Zadillo:
Some last thoughts before I take off for work.
I'm not saying Apple intends to abandon hardware. They couldn't do that and continue to make iPods, AppleTVs and so forth. However, my point is that they are already psychologically, as a company, gearing up for business strategies which they have not previously embraced, and I think that one of those is the unbundling of Mac OS X from Apple computer hardware.
I think bringing in your Linux comparisons are, well, just misplaced.
Opening up Mac OS X (not necessarily "Open" as in Open Source, but "open" as in legally allowed to run on more hardware) would reduce the "Mac Experience" to the same hit-and-miss that people have with Windows and Linux.
Yes, many distributions of Linux work nicely out of the box on a variety of hardware. Linux distributions have, for the most part, gotten away from the days where they installed a lot of icons for programs that weren't even installed. It's gotten away, for the most part, from requiring fiddling with X configs just to get a decent desktop.
But the problem with that openness is that end users who just want to run their software and do the things their brother/sister/father/mother/friend do, won't be able to do it unless they go buy the same hardware that their brother/sister/father/mother/friend have bought.
Oh, can't do bluetooth? Sorry, you didn't buy a compatible BT card. Video? Did you check the compatibility matrix? Wireless-N? But I thought everything that worked on Linux was working on Apple, can't I just use the madwifi compatible one I bought last week?
Then these users throw up their arms, and say "wow... all the same issues I had on Vista because of missing drivers... and no shoot-em-up games? Macs suck!" Apple has to grow their support team 10-fold, and in the end they are losing money because the first 1-hour call eats up the profit on their $150 operating system.
With today's model, a Leopard CD will install on any/all of the hardware supported. No additional driver downloads necessary.

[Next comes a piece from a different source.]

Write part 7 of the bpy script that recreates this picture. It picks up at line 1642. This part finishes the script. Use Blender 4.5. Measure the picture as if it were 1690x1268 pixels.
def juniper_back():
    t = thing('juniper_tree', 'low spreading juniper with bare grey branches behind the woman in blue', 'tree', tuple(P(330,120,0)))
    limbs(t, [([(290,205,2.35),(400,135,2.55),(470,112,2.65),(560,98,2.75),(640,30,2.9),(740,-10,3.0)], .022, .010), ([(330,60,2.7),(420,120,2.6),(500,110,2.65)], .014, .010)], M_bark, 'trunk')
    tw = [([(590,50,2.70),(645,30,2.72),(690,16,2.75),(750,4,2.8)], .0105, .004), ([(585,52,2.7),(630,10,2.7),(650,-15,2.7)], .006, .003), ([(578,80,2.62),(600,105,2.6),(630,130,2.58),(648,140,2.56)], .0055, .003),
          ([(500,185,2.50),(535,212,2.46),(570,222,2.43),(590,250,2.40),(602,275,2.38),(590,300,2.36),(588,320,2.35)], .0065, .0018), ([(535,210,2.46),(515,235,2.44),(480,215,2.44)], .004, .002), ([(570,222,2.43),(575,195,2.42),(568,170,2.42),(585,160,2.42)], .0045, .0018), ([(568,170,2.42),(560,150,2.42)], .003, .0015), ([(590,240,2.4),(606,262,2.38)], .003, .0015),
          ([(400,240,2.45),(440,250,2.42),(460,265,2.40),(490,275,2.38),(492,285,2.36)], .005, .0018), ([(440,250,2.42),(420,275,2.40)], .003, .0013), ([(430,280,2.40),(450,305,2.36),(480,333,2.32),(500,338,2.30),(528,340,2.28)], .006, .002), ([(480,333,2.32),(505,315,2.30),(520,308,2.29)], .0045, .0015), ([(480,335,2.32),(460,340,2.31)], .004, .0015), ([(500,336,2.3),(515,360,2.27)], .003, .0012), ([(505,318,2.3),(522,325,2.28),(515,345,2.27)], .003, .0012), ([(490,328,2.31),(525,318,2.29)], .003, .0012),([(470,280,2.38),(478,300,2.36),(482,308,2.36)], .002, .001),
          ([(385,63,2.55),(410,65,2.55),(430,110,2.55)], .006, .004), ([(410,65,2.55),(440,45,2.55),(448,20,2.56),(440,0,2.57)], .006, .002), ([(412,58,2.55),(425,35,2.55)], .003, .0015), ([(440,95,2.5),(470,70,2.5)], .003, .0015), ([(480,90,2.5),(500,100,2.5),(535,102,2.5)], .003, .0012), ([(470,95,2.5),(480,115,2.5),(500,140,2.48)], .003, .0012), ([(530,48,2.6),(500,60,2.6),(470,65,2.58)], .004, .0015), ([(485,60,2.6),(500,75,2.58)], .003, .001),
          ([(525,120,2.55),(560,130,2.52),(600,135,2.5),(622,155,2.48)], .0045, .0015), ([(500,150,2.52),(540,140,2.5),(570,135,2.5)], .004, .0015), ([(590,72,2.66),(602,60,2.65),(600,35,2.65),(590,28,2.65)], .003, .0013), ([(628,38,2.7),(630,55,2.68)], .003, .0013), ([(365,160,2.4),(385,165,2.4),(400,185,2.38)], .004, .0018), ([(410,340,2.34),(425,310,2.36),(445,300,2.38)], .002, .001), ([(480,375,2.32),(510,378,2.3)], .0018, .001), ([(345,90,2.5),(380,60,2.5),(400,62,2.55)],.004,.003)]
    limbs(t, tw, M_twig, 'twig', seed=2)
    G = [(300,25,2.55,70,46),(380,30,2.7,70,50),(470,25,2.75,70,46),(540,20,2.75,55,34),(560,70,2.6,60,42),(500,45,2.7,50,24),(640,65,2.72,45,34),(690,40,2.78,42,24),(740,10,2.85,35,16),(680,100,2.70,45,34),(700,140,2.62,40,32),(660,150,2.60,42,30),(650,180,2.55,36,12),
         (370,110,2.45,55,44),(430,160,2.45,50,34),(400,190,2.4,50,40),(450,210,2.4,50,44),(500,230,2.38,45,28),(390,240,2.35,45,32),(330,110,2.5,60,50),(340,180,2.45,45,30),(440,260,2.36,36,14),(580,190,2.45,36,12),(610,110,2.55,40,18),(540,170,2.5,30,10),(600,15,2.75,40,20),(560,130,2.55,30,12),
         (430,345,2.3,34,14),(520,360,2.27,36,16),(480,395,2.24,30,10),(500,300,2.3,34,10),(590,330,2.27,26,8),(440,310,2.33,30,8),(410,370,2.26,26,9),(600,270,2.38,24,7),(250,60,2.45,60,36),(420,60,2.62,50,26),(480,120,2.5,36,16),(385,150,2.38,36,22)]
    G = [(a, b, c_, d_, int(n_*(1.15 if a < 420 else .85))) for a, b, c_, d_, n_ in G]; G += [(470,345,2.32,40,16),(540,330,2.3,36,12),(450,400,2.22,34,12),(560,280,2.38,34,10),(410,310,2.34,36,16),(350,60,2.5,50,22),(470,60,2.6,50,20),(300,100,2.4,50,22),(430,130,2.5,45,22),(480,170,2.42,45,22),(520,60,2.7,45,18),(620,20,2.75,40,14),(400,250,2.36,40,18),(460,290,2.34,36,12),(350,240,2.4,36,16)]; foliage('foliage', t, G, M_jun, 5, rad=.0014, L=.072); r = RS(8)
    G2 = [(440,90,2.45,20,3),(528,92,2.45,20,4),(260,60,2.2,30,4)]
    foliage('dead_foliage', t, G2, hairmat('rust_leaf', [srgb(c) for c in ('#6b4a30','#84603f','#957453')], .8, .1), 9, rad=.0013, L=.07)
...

Installing Windows Server 2003, however, on a Dell PE1950 requires a special linux-based boot cd that you must have to force the install onto the internal SATA drive, because Windows doesn't ship with the Dell SAS chipset drivers. Guess what? Dell will sell you the PE1950 without a floppy. Meaning there is no way to bypass the Dell installation CD that preps your hard drive for you. It's easier to do a boot-from-SAN Fibre Channel installation on the Dell PE1950 than a native Windows install to the internal hard drive. THAT is not the world I want my Mac experience shifting over to. And I don't want the stability of the base OS compromised because of over zealous efforts to support more hardware.
No thank you. I run Windows (at home and at work), and Linux and FreeBSD. All of them have their place (well, I'm still trying to think of the place for Linux, but that's my BSD bias showing up).